The Canadian dollar was little changed versus the US dollar on Monday and was expected to remain in a tight range for the whole session, with US and UK markets closed for holidays. Domestic bond prices, with no domestic data to consider and with the US bond market closed for Memorial Day, fell across the curve and were expected to take their cue from the equity market.
The Canadian currency was at US $1.0116, valuing a US dollar at 98.85 Canadian cents, down from US $1.0119, valuing a US dollar at 98.82 Canadian cents, at Friday's close. The Canadian dollar is fresh off its third straight winning week against the US dollar but a lack of market participants in thin holiday trade is expected to keep it wedged in a tight range for the session.
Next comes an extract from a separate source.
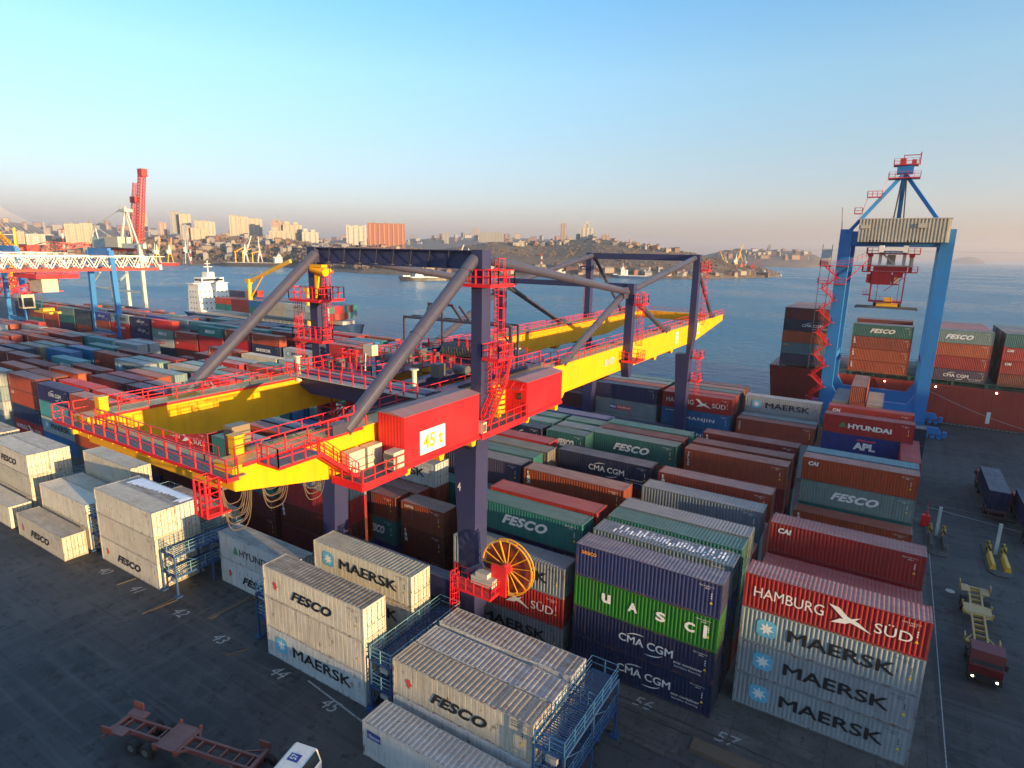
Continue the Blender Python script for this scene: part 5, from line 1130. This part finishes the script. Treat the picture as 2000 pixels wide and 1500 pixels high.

The only key piece of domestic data this week is Friday's quarterly gross domestic product report, likely the only time this week when domestic data may impact the currency. "Ahead of that we're just following broad US dollar moves and obviously the oil market," said Matthew Strauss, senior currency strategist at RBC Capital Markets.
"But I doubt we'll see any significant movement on both those markets today, so for today we're looking at fairly flat dollar Canada trading." The Canadian dollar has been stuck in a range of US $1.0139, valuing a US dollar at 98.62 Canadian cents, and US $1.0099, valuing a US dollar at 99.01 Canadian cents, all day amid ultra-thin volumes.